In 2026, price increases have reaccelerated further, driven in part by the Iran war and its knock-on effects on energy costs. CBS News reports that consumer prices have hit their highest level in more than three years. The Urban Institute's findings are based on a December survey of 7,500 adults between 18 and 64, so the picture they are capturing may already be worse than what the numbers show. That survey predates the latest round of price spikes.

Congress Made It Worse on Purpose

While millions of Americans were quietly maxing out credit cards to buy pasta and cereal, Congress passed the "One Big Beautiful Bill Act" in 2025, which introduced new work requirements for SNAP, the federal food assistance program. The results are now showing up in the data. CBS News reports that SNAP enrollment dropped from roughly 42 million people to about 37 million as of March 2026, a decline of nearly five million people in one year.

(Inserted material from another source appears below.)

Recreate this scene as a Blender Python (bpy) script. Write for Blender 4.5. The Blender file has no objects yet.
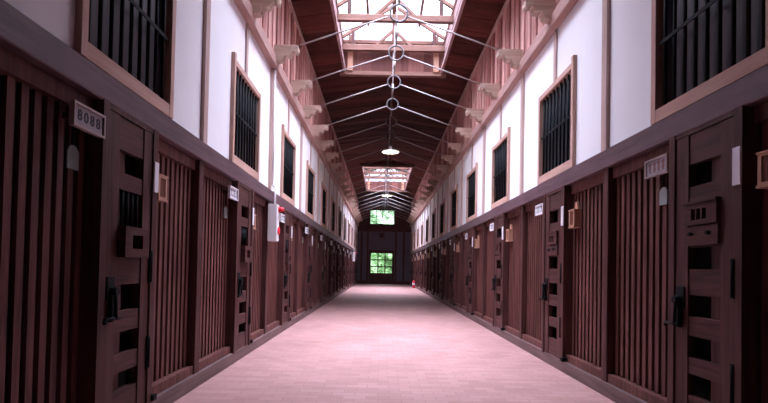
import bpy, bmesh, math, random
from mathutils import Vector, Matrix
random.seed(7)
PI = math.pi
S = bpy.context.scene
COL = S.collection

# ------------------------------------------------------------------ measures (metres)
A = 1.85
H = 0.678 * A                 # camera height
HW = 2.236 * A / 2            # half width of the corridor
CX = -0.118 * A               # camera x
BAY = 3.02
Y_BACK, Y_END = -4.0, 38.3
POST0 = 2.03                  # first post in front of the camera
SKY_POWER = 60.0              # brightness of the overcast sky overhead
RAIL0, RAIL1 = 2.325, 2.515   # beam over the cell fronts
PLATE0, PLATE1 = 4.52, 4.70   # wall plate
EAVE, RIDGE = 6.33, 6.62      # plank ceiling
WELL = 1.27                   # half width of a skylight well
SKY = [(5.35, 12.75), (24.3, 32.2)]
ORD = ['first', 'second', 'third', 'fourth', 'fifth', 'sixth', 'seventh', 'eighth', 'ninth', 'tenth', 'eleventh',
       'twelfth', 'thirteenth', 'fourteenth', 'fifteenth', 'sixteenth', 'seventeenth', 'eighteenth', 'nineteenth',
       'twentieth', 'twenty-first', 'twenty-second', 'twenty-third', 'twenty-fourth']

# ------------------------------------------------------------------ materials
def new_mat(name):
    m = bpy.data.materials.new(name); m.use_nodes = True
    nt = m.node_tree
    return m, nt, nt.nodes, nt.links, nt.nodes['Principled BSDF']

def wood(name, dark, light, axis='Z', scale=1.0, rough=0.55, bump=0.25, board=None, spec=0.22):
    m, nt, N, Lk, b = new_mat(name)
    tc = N.new('ShaderNodeTexCoord'); oi = N.new('ShaderNodeObjectInfo')
    off = N.new('ShaderNodeVectorMath'); off.operation = 'SCALE'; off.inputs[0].default_value = (13.1, 7.7, 5.3)
    Lk.new(oi.outputs['Random'], off.inputs['Scale'])
    add = N.new('ShaderNodeVectorMath'); add.operation = 'ADD'
    Lk.new(tc.outputs['Object'], add.inputs[0]); Lk.new(off.outputs[0], add.inputs[1])
    mp = N.new('ShaderNodeMapping')
    sc = [22.0 * scale] * 3; sc['XYZ'.index(axis)] = 1.3 * scale
    mp.inputs['Scale'].default_value = sc
    Lk.new(add.outputs[0], mp.inputs['Vector'])
    n1 = N.new('ShaderNodeTexNoise'); n1.inputs['Scale'].default_value = 1.0; n1.inputs['Detail'].default_value = 5
    n1.inputs['Distortion'].default_value = 0.6
    Lk.new(mp.outputs[0], n1.inputs['Vector'])
    n2 = N.new('ShaderNodeTexNoise'); n2.inputs['Scale'].default_value = 2.1; n2.inputs['Detail'].default_value = 3
    Lk.new(add.outputs[0], n2.inputs['Vector'])
    mx = N.new('ShaderNodeMath'); mx.operation = 'MULTIPLY_ADD'
    Lk.new(n1.outputs['Fac'], mx.inputs[0]); mx.inputs[1].default_value = 0.7
    m2 = N.new('ShaderNodeMath'); m2.operation = 'MULTIPLY'; m2.inputs[1].default_value = 0.3
    Lk.new(n2.outputs['Fac'], m2.inputs[0]); Lk.new(m2.outputs[0], mx.inputs[2])
    fac = mx.outputs[0]
    if board:                                       # each board its own tone (board = axis, pitch)
        ax, pitch = board
        sp = N.new('ShaderNodeSeparateXYZ'); Lk.new(tc.outputs['Object'], sp.inputs[0])
        d = N.new('ShaderNodeMath'); d.operation = 'DIVIDE'; d.inputs[1].default_value = pitch
        Lk.new(sp.outputs[ax], d.inputs[0])
        f = N.new('ShaderNodeMath'); f.operation = 'FLOOR'; Lk.new(d.outputs[0], f.inputs[0])
        w = N.new('ShaderNodeTexWhiteNoise'); w.noise_dimensions = '1D'; Lk.new(f.outputs[0], w.inputs['W'])
        a2 = N.new('ShaderNodeMath'); a2.operation = 'MULTIPLY_ADD'; a2.inputs[1].default_value = 0.42
        Lk.new(w.outputs['Value'], a2.inputs[0])
        a3 = N.new('ShaderNodeMath'); a3.operation = 'MULTIPLY_ADD'; a3.inputs[1].default_value = 0.8; a3.inputs[2].default_value = -0.11
        Lk.new(fac, a3.inputs[0]); Lk.new(a3.outputs[0], a2.inputs[2]); fac = a2.outputs[0]
    r = N.new('ShaderNodeValToRGB')
    r.color_ramp.elements[0].position = 0.3; r.color_ramp.elements[0].color = (*dark, 1)
    r.color_ramp.elements[1].position = 0.72; r.color_ramp.elements[1].color = (*light, 1)
    Lk.new(fac, r.inputs['Fac']); Lk.new(r.outputs['Color'], b.inputs['Base Color'])
    b.inputs['Roughness'].default_value = rough
    b.inputs['Specular IOR Level'].default_value = spec
    bp = N.new('ShaderNodeBump'); bp.inputs['Strength'].default_value = bump; bp.inputs['Distance'].default_value = 0.01
    Lk.new(n1.outputs['Fac'], bp.inputs['Height']); Lk.new(bp.outputs[0], b.inputs['Normal'])
    return m

def plain(name, col, rough=0.6, metal=0.0, var=0.15, scale=6.0, bump=0.1, spec=0.5):
    m, nt, N, Lk, b = new_mat(name)
    tc = N.new('ShaderNodeTexCoord')
    n = N.new('ShaderNodeTexNoise'); n.inputs['Scale'].default_value = scale; n.inputs['Detail'].default_value = 4
    Lk.new(tc.outputs['Object'], n.inputs['Vector'])
    r = N.new('ShaderNodeValToRGB')
    r.color_ramp.elements[0].position = 0.25; r.color_ramp.elements[0].color = (*[c * (1 - var) for c in col], 1)
    r.color_ramp.elements[1].position = 0.75; r.color_ramp.elements[1].color = (*[min(1, c * (1 + var)) for c in col], 1)
    Lk.new(n.outputs['Fac'], r.inputs['Fac']); Lk.new(r.outputs['Color'], b.inputs['Base Color'])
    b.inputs['Roughness'].default_value = rough; b.inputs['Metallic'].default_value = metal
    b.inputs['Specular IOR Level'].default_value = spec
    if bump:
        bp = N.new('ShaderNodeBump'); bp.inputs['Strength'].default_value = bump; bp.inputs['Distance'].default_value = 0.005
        Lk.new(n.outputs['Fac'], bp.inputs['Height']); Lk.new(bp.outputs[0], b.inputs['Normal'])
    return m

DK, LT = (0.030, 0.0105, 0.0095), (0.130, 0.050, 0.044)
M = {}
M['cell'] = wood('cell_wood_upright', DK, LT, 'Z')
M['slat'] = wood('slat_wood', (0.047, 0.015, 0.0125), (0.215, 0.082, 0.068), 'Z')
M['cell_x'] = wood('cell_wood_across', DK, LT, 'X')
M['cell_y'] = wood('cell_wood_beam', (0.062, 0.031, 0.038), (0.165, 0.090, 0.106), 'Y', rough=0.45, spec=0.4)
M['plinth'] = wood('plinth_wood', (0.085, 0.052, 0.05), (0.21, 0.13, 0.125), 'Y', rough=0.5)
M['frame'] = wood('window_frame_wood', (0.43, 0.25, 0.195), (0.64, 0.42, 0.345), 'Z', rough=0.6)
M['frame_x'] = wood('window_sill_wood', (0.43, 0.25, 0.195), (0.64, 0.42, 0.345), 'X', rough=0.6)
M['stud'] = wood('wall_post_wood', (0.42, 0.28, 0.245), (0.62, 0.46, 0.41), 'Z', rough=0.6)
M['plate'] = wood('wall_plate_wood', (0.34, 0.19, 0.165), (0.55, 0.36, 0.31), 'Y', rough=0.6)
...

Five million people. Gone from the program. Not because they suddenly got richer. Not because grocery prices went down. Because Congress added procedural hurdles that kicked people out or made them too exhausted and overwhelmed to stay enrolled. These are the same people who are, according to the Urban Institute, four times as likely to miss a food loan payment as higher-income households. The people with the least cushion just had their cushion legislatively removed.

"For low- and moderate-income families, groceries are a really big portion of their budget, and so when food prices increase, they have much less breathing room to accommodate that," Martinchek told CBS News. Less breathing room. That is one way to describe a situation where people are financing food on short-term loans and missing those payments at triple the rate of their wealthier neighbors.

The Dingo Take

Let's be specific about what is happening here, because vague anxiety about "the economy" lets the people responsible off the hook. Congress, controlled by Republicans who ran explicitly on cutting food assistance, passed a law that removed five million people from SNAP during a period when grocery prices are up 32% and millions of Americans are already missing loan payments on food. This was not an accident or an oversight. It was the policy. The predictable, documented, inevitable result of that policy is that people who were already struggling to eat are now struggling to eat while also accumulating debt they cannot service.

The buy-now-pay-later angle is worth sitting with, because it represents something genuinely new and ugly in American economic life. BNPL products were sold to consumers as a convenient, interest-free way to spread out the cost of a couch or a laptop. They are now a primary mechanism by which working-class Americans are financing their weekly trip to the grocery store. When a third of those people miss a payment, they are not being irresponsible. They are being squeezed from every direction simultaneously, by prices, by stagnant wages, by reduced benefits, by penalty interest rates, by late fees on the penalty interest rates.

Nobody financing groceries on a short-term loan and missing the payment is making bad choices. They are making the only choices available to them. The bad choices were made in Washington, years ago and again last year, by people who will never in their lives have to wonder how they are going to pay for dinner.